Can you please introduce yourself and tell us more about your background ?

My name is Loïc Quertenmont and I have a doctorate in high energy physics. I started my career as a research physicist analyzing the 50Pb of data produced yearly by the CERN LHC in view of finding evidence of new physics. Among other things I had the privilege to be involved in the discovery of a new particle: the Higgs Boson. I am now exploiting my 15 years of expertise in data analysis and software development to help companies maximize the insights of their data. So far, I was involved in projects related to customer analytics, geo-spatial, food, retail and utility sectors.

What is your role at Datavillage ?

My role, as principal data scientist at Datavillage, is to develop processes and algorithms that combine the vision of datavillage for data privacy and control with the business needs of the clients and prospects. Adding data privacy and control into the equation often requires rethinking how typical machine learning algorithms are built to avoid accessing or leaking user data. Another important part of the role consists in the enrichment of the user's personal data with external (open) data sources which help to get the full picture. This is extremely exciting because datavillage is really a pioneer on all these aspects !

Give us your predictions, what do you think technology will be in the next 10 years and what are the challenges of today ?

I believe that the decentralization of data will carry on and will soon be joined by the decentralization of computing power. Today, the majority of the computing resources are already in the cloud but are still owned by only a small group of actors (GAFA and more). I expect that more specialized actors come into play and that interaction between all these actors will be unavoidable. The major difficulties I see with this evolution is about data sharing, standardisation, persistence, privacy, permissions, etc. We need to think today how to technically gear up all these actors together and more importantly how to let the user decide for himself how his data could be used and enriched, for what purpose and by whom.
From the data science point of view, one of the main difficult with this paradigm shift is that no actor will ever have access to the full data picture of a user, so we need to figure out the best strategy to “enrich” the user data with external sources in order to recover and even extend AI capabilities of today’s algorithm while preserving data privacy.

Why have you chosen to work with Datavillage ?

Datavillage is trying to answer these complex questions. They are not the only ones, but they have a pragmatic approach that improves user data privacy and most importantly as of today they are already creating value to both their users and their customers (service providers) thanks to this shift of paradigm. I like this strategy and I’m glad to be part of the adventure.

According to you, what is the number one challenge of digitized organizations today ?

The main concern today is that they are two kinds of “digital” companies. The GAFA’s and other major digital actors are massively centralizing user data and do all their best to keep them and restrict access to those data to other actors. Their main business is the data itself and they are offering other services mostly to accumulate more and more data. The other companies are experts in their domain and most of the time have very little knowledge and experience about data utilization.

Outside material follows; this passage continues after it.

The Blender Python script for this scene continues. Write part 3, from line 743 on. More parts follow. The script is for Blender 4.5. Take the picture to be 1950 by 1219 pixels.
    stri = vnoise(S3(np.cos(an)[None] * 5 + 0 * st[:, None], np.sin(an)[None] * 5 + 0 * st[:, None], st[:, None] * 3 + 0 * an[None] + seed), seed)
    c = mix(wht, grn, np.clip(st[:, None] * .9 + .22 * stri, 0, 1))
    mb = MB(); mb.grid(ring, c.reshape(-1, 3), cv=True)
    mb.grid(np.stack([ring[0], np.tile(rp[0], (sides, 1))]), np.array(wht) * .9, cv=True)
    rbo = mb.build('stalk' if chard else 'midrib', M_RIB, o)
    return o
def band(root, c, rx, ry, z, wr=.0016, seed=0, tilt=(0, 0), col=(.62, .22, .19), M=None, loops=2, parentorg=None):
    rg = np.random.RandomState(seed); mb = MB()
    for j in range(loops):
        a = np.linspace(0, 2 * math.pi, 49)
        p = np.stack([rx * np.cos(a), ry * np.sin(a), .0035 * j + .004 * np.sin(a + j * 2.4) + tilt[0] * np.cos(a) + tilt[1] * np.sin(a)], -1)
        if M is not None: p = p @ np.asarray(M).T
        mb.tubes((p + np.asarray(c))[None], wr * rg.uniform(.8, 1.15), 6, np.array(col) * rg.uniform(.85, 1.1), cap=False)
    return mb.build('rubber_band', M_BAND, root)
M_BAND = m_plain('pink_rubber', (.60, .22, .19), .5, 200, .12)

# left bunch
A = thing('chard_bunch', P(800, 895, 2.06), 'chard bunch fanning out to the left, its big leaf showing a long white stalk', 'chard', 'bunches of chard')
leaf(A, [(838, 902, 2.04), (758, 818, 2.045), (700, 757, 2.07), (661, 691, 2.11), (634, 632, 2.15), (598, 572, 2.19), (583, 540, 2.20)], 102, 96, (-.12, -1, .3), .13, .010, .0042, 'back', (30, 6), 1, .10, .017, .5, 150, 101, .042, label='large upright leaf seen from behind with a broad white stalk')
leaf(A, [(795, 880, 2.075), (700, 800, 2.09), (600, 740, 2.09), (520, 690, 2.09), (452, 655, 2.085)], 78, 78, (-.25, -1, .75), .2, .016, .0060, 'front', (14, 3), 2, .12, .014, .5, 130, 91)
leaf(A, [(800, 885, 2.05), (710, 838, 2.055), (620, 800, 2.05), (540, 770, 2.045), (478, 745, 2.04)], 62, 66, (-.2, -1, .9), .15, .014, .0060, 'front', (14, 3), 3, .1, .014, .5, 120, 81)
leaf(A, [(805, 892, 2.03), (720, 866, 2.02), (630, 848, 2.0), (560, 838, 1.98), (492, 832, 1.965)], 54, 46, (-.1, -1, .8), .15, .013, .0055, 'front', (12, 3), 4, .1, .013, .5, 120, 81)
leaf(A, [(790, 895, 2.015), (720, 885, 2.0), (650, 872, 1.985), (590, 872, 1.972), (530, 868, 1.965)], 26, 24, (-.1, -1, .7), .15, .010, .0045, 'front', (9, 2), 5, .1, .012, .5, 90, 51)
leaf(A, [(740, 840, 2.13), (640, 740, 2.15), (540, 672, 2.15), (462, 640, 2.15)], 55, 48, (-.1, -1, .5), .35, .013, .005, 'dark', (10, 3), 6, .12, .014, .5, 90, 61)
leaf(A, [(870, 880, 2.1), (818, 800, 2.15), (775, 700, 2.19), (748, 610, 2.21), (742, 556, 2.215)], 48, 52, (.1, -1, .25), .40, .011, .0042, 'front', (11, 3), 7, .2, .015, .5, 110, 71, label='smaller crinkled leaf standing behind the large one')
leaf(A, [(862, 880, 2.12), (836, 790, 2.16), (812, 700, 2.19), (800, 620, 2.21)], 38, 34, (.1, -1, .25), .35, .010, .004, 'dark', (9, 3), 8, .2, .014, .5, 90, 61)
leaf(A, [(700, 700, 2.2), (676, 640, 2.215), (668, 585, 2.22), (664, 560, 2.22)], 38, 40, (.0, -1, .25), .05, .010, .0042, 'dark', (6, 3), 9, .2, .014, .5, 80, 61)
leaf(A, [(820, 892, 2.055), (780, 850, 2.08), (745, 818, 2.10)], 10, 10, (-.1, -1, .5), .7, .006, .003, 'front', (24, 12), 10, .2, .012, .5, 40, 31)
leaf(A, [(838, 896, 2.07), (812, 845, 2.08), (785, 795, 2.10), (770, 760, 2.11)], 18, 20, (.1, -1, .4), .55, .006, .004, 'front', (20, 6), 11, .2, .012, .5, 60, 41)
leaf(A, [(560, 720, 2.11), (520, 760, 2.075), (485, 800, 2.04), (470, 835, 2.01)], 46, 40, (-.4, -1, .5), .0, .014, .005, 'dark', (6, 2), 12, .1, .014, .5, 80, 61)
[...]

They realize that data and more generally digitization are necessary to provide better services to their customers but they don’t really know how and where to start the journey. It is even more difficult as the major data companies (and sometimes regulation) make their road even more complex.
The situation is a bit similar to what happened a decade ago between closed source software (mostly owned by a few leading companies) and the open source software community. Nowadays, an open source equivalent of almost all tools is available and many people are relying on it. Even the major software companies release most of their tools freely. The open data is on its way but still has a lot of open questions regarding “personal” data. I believe the “open algorithm” or “open processing” will come soon and help small actors of the digital world to compete with today’s majors.